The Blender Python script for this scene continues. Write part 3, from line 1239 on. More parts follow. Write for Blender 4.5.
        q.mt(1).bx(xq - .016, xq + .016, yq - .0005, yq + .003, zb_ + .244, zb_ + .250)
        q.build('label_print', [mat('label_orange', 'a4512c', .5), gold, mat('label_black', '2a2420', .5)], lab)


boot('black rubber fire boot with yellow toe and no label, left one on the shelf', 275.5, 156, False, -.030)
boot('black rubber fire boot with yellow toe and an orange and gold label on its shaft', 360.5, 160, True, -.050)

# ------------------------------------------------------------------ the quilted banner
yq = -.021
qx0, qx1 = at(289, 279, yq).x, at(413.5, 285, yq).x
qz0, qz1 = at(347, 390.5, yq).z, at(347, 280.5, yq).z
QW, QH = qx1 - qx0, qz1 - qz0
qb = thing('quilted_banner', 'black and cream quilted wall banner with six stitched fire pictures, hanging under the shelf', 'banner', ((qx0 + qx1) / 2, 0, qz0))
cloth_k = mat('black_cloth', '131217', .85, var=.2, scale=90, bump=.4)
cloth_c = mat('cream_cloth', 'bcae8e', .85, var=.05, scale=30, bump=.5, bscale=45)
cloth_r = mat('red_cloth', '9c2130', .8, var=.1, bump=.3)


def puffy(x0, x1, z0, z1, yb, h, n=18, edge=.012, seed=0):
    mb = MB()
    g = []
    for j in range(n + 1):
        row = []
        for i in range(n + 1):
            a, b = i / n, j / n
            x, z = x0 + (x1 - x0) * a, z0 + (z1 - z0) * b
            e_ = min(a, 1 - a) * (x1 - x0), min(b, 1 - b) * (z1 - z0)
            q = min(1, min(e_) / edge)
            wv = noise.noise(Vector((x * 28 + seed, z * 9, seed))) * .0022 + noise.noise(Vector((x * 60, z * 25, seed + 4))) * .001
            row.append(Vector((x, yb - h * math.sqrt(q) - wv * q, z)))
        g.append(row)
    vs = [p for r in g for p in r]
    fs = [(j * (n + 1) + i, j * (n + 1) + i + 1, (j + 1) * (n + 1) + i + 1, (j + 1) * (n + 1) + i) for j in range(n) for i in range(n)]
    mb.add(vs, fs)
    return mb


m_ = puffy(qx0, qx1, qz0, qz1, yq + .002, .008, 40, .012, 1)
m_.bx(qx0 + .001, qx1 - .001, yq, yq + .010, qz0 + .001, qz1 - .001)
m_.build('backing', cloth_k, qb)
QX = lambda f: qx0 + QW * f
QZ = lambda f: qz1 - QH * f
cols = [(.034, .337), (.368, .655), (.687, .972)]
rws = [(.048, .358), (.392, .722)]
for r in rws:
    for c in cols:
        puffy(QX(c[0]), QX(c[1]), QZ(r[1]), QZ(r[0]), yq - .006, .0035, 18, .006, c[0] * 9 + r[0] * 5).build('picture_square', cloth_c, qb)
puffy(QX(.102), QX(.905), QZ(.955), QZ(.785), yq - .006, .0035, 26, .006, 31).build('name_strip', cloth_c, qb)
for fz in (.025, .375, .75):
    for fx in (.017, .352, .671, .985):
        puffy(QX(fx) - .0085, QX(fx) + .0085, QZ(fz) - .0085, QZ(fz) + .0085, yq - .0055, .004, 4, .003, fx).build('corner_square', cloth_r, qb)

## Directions
Please repeat the listing exactly, with nothing left out.

## Final answer
The Blender Python script for this scene continues. Write part 3, from line 1239 on. More parts follow. Write for Blender 4.5.
        q.mt(1).bx(xq - .016, xq + .016, yq - .0005, yq + .003, zb_ + .244, zb_ + .250)
        q.build('label_print', [mat('label_orange', 'a4512c', .5), gold, mat('label_black', '2a2420', .5)], lab)


boot('black rubber fire boot with yellow toe and no label, left one on the shelf', 275.5, 156, False, -.030)
boot('black rubber fire boot with yellow toe and an orange and gold label on its shaft', 360.5, 160, True, -.050)

# ------------------------------------------------------------------ the quilted banner
yq = -.021
qx0, qx1 = at(289, 279, yq).x, at(413.5, 285, yq).x
qz0, qz1 = at(347, 390.5, yq).z, at(347, 280.5, yq).z
QW, QH = qx1 - qx0, qz1 - qz0
qb = thing('quilted_banner', 'black and cream quilted wall banner with six stitched fire pictures, hanging under the shelf', 'banner', ((qx0 + qx1) / 2, 0, qz0))
cloth_k = mat('black_cloth', '131217', .85, var=.2, scale=90, bump=.4)
cloth_c = mat('cream_cloth', 'bcae8e', .85, var=.05, scale=30, bump=.5, bscale=45)
cloth_r = mat('red_cloth', '9c2130', .8, var=.1, bump=.3)


def puffy(x0, x1, z0, z1, yb, h, n=18, edge=.012, seed=0):
    mb = MB()
    g = []
    for j in range(n + 1):
        row = []
        for i in range(n + 1):
            a, b = i / n, j / n
            x, z = x0 + (x1 - x0) * a, z0 + (z1 - z0) * b
            e_ = min(a, 1 - a) * (x1 - x0), min(b, 1 - b) * (z1 - z0)
            q = min(1, min(e_) / edge)
            wv = noise.noise(Vector((x * 28 + seed, z * 9, seed))) * .0022 + noise.noise(Vector((x * 60, z * 25, seed + 4))) * .001
            row.append(Vector((x, yb - h * math.sqrt(q) - wv * q, z)))
        g.append(row)
    vs = [p for r in g for p in r]
    fs = [(j * (n + 1) + i, j * (n + 1) + i + 1, (j + 1) * (n + 1) + i + 1, (j + 1) * (n + 1) + i) for j in range(n) for i in range(n)]
    mb.add(vs, fs)
    return mb


m_ = puffy(qx0, qx1, qz0, qz1, yq + .002, .008, 40, .012, 1)
m_.bx(qx0 + .001, qx1 - .001, yq, yq + .010, qz0 + .001, qz1 - .001)
m_.build('backing', cloth_k, qb)
QX = lambda f: qx0 + QW * f
QZ = lambda f: qz1 - QH * f
cols = [(.034, .337), (.368, .655), (.687, .972)]
rws = [(.048, .358), (.392, .722)]
for r in rws:
    for c in cols:
        puffy(QX(c[0]), QX(c[1]), QZ(r[1]), QZ(r[0]), yq - .006, .0035, 18, .006, c[0] * 9 + r[0] * 5).build('picture_square', cloth_c, qb)
puffy(QX(.102), QX(.905), QZ(.955), QZ(.785), yq - .006, .0035, 26, .006, 31).build('name_strip', cloth_c, qb)
for fz in (.025, .375, .75):
    for fx in (.017, .352, .671, .985):
        puffy(QX(fx) - .0085, QX(fx) + .0085, QZ(fz) - .0085, QZ(fz) + .0085, yq - .0055, .004, 4, .003, fx).build('corner_square', cloth_r, qb)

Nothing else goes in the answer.